Jan. 2, 1964 - Clarence Campbell, the president of the NHL, fined Coach Red Sullivan (pictured) of the New York Rangers $200 today for encouraging violence during a game in Montreal between the Rangers and the Canadiens. Campbell also said there had been a “declaration of immunity” by Sullivan to one of his players to the effect that the player personally would not have to pay an automatic fine. Campbell cited the incident that involved Henri Richard of Montreal and Vic Hadfield of New York, who engaged in “a brief stick-swinging duel for which they were penalized.” The fight was renewed in the penalty box “in the form of fisticuffs,” Campbell said. Both players, he said, were given misconduct penalties “which exhausted the balance of the playing time, and both retired from the game.” “In a subsequent dressing-room interview,” Campbell asserted, “Rangers coach Red Sullivan is reported to have stated that he told Hadfield that if he got another shot at the guy in the penalty box to take it and not worry about the automatic misconduct fine.” Sullivan denied the charge.
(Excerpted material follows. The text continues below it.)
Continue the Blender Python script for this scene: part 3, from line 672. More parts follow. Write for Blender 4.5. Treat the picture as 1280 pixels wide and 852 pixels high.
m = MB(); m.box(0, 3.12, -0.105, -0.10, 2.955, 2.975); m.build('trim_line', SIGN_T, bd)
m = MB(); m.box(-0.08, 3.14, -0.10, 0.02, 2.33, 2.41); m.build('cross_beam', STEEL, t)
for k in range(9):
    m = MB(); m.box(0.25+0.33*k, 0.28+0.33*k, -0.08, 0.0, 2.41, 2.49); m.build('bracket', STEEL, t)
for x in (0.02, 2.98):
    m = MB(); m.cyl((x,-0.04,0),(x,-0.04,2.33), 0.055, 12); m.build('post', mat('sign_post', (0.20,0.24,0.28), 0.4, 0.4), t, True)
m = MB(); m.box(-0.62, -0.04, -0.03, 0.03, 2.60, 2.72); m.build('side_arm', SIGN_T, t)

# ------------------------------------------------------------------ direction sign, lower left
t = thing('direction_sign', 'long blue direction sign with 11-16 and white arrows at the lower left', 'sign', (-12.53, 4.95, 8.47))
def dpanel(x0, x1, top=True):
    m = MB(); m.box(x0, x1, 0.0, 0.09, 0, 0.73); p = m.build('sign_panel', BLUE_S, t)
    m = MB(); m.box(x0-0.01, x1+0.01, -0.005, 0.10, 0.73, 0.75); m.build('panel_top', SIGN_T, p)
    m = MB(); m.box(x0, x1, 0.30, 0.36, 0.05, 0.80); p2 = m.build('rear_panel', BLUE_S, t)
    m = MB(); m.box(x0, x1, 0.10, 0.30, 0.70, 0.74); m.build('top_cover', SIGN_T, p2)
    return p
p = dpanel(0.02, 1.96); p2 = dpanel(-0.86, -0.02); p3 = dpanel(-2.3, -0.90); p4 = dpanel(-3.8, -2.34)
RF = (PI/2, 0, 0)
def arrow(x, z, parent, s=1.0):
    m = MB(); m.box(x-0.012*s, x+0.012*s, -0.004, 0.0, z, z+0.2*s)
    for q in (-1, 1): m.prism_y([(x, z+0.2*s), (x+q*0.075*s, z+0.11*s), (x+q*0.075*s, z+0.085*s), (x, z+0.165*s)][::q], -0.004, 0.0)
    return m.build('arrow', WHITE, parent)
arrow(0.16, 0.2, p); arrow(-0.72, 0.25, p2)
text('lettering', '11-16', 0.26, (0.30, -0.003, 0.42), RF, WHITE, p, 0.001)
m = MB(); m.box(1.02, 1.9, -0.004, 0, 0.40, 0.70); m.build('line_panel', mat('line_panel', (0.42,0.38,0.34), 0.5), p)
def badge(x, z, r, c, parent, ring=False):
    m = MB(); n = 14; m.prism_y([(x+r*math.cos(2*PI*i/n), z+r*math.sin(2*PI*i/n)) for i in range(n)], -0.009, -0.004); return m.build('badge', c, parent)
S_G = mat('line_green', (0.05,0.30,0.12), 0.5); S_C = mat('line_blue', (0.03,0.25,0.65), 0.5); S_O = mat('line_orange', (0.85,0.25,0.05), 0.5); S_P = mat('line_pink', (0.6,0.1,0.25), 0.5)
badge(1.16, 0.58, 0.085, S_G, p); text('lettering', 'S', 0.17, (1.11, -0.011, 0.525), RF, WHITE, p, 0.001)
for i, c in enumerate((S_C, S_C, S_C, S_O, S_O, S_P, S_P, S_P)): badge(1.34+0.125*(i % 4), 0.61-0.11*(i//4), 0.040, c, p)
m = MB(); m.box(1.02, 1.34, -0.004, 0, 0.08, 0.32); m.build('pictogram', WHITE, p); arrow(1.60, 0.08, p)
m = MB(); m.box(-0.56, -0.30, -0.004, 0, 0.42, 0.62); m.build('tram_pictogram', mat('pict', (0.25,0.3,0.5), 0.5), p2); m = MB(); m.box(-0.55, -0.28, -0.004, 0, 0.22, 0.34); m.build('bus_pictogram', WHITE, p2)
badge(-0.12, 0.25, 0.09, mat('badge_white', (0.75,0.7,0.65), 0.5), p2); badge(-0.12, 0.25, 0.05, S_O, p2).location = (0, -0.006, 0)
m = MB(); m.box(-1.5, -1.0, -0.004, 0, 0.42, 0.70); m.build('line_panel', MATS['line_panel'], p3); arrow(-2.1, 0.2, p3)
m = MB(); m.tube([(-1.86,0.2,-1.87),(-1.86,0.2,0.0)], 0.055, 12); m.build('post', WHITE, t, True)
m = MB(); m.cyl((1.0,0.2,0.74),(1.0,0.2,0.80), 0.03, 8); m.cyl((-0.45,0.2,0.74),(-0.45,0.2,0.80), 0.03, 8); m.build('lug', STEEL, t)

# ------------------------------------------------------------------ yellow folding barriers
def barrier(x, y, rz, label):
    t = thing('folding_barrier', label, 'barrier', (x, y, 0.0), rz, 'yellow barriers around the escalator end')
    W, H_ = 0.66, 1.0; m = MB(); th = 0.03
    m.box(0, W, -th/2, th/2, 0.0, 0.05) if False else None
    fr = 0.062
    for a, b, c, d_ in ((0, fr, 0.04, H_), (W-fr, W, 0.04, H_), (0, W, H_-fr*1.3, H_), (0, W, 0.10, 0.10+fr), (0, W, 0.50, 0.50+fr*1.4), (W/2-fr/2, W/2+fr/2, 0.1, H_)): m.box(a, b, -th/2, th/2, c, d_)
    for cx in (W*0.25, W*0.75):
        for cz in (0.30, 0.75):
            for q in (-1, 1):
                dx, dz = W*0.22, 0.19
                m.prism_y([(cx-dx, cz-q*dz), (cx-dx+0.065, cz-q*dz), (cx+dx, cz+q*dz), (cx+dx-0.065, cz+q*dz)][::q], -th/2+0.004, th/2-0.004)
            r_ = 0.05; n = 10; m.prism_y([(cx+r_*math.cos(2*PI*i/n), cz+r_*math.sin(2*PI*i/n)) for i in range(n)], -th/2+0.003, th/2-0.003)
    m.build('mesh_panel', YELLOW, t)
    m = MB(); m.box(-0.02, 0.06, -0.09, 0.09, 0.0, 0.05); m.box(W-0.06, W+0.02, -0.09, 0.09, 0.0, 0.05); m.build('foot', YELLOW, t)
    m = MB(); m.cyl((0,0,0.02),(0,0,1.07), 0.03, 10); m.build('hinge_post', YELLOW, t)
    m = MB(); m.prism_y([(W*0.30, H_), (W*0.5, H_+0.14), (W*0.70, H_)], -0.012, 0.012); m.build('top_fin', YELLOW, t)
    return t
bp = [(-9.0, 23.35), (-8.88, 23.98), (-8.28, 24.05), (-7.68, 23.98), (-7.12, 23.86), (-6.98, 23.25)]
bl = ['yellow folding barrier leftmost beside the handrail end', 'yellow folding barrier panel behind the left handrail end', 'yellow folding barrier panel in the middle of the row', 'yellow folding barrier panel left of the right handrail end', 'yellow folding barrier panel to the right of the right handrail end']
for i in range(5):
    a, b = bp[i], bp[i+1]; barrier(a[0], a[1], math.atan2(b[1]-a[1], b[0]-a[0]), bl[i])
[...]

Campbell’s action against Sullivan marked the fifth time this season that a coach or manager had been fined. As the result of a brawl in Toronto Dec. 7 between the Chicago Black Hawks and the Toronto Maple Leafs, Coach Billy Reay of the Hawks and General Manager-Coach Punch Imlach of the Toronto were fined $1,000 each for failing to control their players. Last October, Reay and General Manager Tommy Ivan of Chicago drew fines — Ivan $200 and Reay $100 — after a game misconduct penalty to a Hawk defenseman, Howie Young.